Denver Business Journal - by Renee McGaw

FEBRUARY ,2009

Tough times encourage companies to get tough with competitors, which is why patent-infringement lawsuits traditionally increase during recessions. But local lawyers say it’s not clear what will happen this time around, given the severity of the downturn.
It’s just like people with a lot of real property that’s sitting around,” said George Lewis, an attorney in the Denver office of Merchant & Gould PC, an intellectual property law firm. “In a downturn they might look at those different pieces of property and say, ‘Hey, how can I make money off this thing? Can I sell it, can I lease it, can I do something with it?’ It’s exactly the same in patent law. People pull out all these patents that they paid a ton of money for ... and ask ‘how are we going to make these assets perform for us?’”

Patent-infringement cases can drive an already weakened competitor out of the market, helping a company strengthen or maintain its hold while waiting for the economy to improve.

This is a very good time for that sort of strategic exercise of your intellectual property rights, to consolidate your hold in a specific product segment or a specific area,” Lewis said. “If you’ve got somebody you’re thinking about acquiring, and you use your intellectual property essentially to say, ‘Look, either let me buy you or we will make it so you won’t make money,’ it ends up being a pretty easy decision.”

But there is a downside: cost. A patent-infringement lawsuit can easily cost hundreds of thousands or even millions of dollars before it’s over, which is why the vast majority of them are settled before trial.

And you don’t always win. For instance, Broomfield-based Level 3 Communications Inc. recently lost a patent-infringement suit it brought against Limelight Networks Inc. According to Level 3, Limelight was unfairly using technology on which Level 3 owned patents, thanks to the Broomfield company’s acquisition of Savvis Inc.’s content delivery networking business in 2007. But in January, a jury said Limelight wasn’t infringing on the patents.

Moreover, a 2007 Federal Circuit ruling has made it easier for companies that receive an offer to buy a license for technology they’re already using — often the preliminary, “friendly” first step in the road toward a lawsuit — to countersue for a declaratory judgment on whether they’re infringing. That means that a patent-holder risks becoming entangled in a lawsuit merely by warning off competitors.

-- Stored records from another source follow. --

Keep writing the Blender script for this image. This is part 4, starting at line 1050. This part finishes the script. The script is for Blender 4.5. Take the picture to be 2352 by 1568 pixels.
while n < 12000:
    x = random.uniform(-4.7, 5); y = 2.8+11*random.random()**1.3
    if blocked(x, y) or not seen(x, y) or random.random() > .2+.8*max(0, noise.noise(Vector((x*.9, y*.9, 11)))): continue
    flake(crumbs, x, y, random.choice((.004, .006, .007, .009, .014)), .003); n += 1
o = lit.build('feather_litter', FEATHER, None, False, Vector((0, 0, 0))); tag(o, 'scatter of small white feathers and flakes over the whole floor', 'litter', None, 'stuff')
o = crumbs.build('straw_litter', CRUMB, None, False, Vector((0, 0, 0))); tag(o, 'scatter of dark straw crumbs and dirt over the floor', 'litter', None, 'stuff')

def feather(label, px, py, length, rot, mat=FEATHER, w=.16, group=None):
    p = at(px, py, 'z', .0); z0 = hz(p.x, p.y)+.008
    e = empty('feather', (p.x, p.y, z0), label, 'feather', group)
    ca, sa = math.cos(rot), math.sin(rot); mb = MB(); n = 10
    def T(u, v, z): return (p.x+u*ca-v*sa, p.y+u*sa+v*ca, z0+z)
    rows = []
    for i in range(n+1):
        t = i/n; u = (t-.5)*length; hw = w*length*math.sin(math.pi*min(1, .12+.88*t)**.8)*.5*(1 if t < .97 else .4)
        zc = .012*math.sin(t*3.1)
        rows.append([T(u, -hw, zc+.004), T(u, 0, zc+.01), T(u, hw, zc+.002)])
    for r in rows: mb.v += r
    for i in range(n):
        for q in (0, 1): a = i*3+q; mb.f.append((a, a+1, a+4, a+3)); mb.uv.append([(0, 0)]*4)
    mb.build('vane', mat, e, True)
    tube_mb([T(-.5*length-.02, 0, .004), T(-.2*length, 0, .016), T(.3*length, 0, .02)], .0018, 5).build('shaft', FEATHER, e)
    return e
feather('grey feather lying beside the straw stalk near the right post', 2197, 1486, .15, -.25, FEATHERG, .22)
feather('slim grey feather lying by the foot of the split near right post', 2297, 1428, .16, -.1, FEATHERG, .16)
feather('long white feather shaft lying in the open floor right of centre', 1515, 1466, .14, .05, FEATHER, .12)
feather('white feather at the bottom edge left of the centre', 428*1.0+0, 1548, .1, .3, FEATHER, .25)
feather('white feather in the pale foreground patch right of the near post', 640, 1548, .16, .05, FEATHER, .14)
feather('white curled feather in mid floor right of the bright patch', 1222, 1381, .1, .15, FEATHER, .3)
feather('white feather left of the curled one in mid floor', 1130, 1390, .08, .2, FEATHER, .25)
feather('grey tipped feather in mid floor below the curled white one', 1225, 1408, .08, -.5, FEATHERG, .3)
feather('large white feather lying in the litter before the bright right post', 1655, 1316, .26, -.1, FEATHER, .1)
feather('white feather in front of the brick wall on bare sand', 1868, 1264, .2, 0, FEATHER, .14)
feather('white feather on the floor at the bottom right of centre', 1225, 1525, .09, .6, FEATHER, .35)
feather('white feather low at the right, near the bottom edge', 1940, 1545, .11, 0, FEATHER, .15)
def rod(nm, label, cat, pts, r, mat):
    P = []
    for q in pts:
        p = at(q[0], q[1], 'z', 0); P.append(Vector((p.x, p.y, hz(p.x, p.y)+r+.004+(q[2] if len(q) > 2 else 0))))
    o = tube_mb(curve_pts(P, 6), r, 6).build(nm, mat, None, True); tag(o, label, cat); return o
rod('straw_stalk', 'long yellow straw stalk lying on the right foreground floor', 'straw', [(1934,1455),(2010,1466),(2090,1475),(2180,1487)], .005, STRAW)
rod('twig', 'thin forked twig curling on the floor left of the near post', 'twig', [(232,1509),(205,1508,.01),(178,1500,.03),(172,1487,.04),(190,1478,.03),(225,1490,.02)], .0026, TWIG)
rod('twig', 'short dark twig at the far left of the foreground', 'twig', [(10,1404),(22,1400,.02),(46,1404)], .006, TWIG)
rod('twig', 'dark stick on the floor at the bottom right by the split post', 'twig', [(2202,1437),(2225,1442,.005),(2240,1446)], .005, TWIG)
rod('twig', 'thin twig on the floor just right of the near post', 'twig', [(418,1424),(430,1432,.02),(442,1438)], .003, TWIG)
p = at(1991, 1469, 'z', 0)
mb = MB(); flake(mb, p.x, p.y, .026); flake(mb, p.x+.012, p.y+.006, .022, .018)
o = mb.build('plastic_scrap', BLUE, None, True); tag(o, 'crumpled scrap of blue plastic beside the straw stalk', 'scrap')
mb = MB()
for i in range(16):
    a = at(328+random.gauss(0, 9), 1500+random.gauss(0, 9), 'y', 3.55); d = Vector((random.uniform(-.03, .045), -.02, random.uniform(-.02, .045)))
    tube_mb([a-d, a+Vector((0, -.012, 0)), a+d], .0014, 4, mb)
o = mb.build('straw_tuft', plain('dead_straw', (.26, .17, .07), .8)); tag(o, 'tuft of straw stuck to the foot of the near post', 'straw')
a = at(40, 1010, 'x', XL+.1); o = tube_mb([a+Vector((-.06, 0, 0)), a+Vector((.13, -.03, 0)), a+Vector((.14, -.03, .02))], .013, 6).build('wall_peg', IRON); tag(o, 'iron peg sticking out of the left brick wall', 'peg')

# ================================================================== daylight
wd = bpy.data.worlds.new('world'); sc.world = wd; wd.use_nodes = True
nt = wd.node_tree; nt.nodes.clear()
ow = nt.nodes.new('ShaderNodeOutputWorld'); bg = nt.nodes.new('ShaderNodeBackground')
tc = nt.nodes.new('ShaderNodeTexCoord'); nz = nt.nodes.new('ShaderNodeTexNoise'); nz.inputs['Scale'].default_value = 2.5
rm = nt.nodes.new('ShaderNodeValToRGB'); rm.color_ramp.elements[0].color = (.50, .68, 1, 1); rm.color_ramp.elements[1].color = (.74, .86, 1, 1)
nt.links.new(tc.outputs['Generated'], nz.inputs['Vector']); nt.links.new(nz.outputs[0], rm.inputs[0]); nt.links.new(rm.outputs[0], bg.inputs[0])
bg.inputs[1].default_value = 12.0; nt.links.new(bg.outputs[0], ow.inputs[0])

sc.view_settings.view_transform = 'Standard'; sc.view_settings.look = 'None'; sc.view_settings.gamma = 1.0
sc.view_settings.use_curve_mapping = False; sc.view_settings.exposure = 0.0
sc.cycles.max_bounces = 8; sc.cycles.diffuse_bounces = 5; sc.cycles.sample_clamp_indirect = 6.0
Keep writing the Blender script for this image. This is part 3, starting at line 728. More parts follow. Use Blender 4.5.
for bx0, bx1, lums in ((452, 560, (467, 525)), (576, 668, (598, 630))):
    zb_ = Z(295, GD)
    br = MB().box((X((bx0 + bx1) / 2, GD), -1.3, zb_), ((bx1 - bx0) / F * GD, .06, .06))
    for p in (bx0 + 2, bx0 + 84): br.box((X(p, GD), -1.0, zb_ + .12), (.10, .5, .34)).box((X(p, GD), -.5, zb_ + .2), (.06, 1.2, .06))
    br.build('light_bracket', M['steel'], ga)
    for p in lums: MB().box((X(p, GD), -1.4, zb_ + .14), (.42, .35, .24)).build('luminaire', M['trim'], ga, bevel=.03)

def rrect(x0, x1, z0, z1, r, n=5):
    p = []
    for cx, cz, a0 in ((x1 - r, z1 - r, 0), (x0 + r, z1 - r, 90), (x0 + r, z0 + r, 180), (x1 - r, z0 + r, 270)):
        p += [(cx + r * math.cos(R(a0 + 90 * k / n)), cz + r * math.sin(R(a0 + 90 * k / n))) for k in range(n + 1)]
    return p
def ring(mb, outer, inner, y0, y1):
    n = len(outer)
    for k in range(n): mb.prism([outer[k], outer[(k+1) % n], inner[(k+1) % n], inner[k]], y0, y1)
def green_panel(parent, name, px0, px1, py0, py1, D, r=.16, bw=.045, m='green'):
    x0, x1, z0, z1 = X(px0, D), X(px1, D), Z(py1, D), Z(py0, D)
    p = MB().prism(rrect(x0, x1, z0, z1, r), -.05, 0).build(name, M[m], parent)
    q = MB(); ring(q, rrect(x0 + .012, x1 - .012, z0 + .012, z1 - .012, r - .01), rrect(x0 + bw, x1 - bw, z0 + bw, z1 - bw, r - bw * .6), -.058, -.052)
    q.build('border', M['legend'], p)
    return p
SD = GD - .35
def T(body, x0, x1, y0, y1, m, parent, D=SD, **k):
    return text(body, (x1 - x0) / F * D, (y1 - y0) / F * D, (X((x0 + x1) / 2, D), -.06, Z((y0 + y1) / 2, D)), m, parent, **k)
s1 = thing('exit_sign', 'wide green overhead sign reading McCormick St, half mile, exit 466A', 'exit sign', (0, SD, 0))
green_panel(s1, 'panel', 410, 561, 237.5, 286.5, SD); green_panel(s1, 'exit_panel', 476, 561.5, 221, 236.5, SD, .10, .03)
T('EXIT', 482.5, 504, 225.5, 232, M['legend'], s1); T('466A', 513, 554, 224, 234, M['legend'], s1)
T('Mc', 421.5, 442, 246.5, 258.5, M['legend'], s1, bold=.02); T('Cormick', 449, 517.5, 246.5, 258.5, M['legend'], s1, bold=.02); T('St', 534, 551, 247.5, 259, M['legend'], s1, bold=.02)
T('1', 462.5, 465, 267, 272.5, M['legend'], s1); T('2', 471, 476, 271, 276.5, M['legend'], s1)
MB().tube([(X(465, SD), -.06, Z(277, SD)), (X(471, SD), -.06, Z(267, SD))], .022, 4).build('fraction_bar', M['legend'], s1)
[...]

“There is nothing more fabulously expensive, except perhaps the economic stimulus package, than [IP] litigation,” said Charles Luce, an attorney and chair of the intellectual property group at Moye White LLP in Denver. “So you would think that in tight economic times, unless you’ve got a case that is operating on a contingency basis, that litigation would go down and not up.”

But he said he hadn’t noticed much difference in the amount of litigation being filed, despite the year-old U.S. recession and the stock market crash in 2008.

“I haven’t seen much of an uptick, but I also haven’t noticed much of a drop,” Luce said.

Last year, 35 patent-litigation cases were filed in U.S. District Court for the District of Colorado, one more than in 2007, according to Stanford Law School’s IP Litigation Clearinghouse, which tracks new filings. Nationwide, patent litigation cases fell 3.6 percent in 2007, to 2,776.

“I haven’t perceived an increase in filing,” said Lee Osman, head of the patent department for Dorsey & Whitney LLP in Denver. But it’s true that in the past, economic downturns have been seen as a good time to push back against infringement, he said.

“If the competitor is having a difficult time economically, they’re probably not going to fight as hard in defending against an infringement claim,” Osman said. “But the fact of the matter is that our clients, along with everyone else in this economic time, are suffering a bit and have to make difficult decisions on how to spend their reduced resources.”

Nevertheless, in the past few months, Dorsey & Whitney has expanded its Denver office patent group by 30 percent, from 13 to 19 attorneys and patent agents, to handle an increased workload, Osman said. The growth of the Rocky Mountain region as a hub for “clean” technology, aerospace, biotechnology, computer technology and telecommunications has led to more work for Dorsey’s Denver office, he said.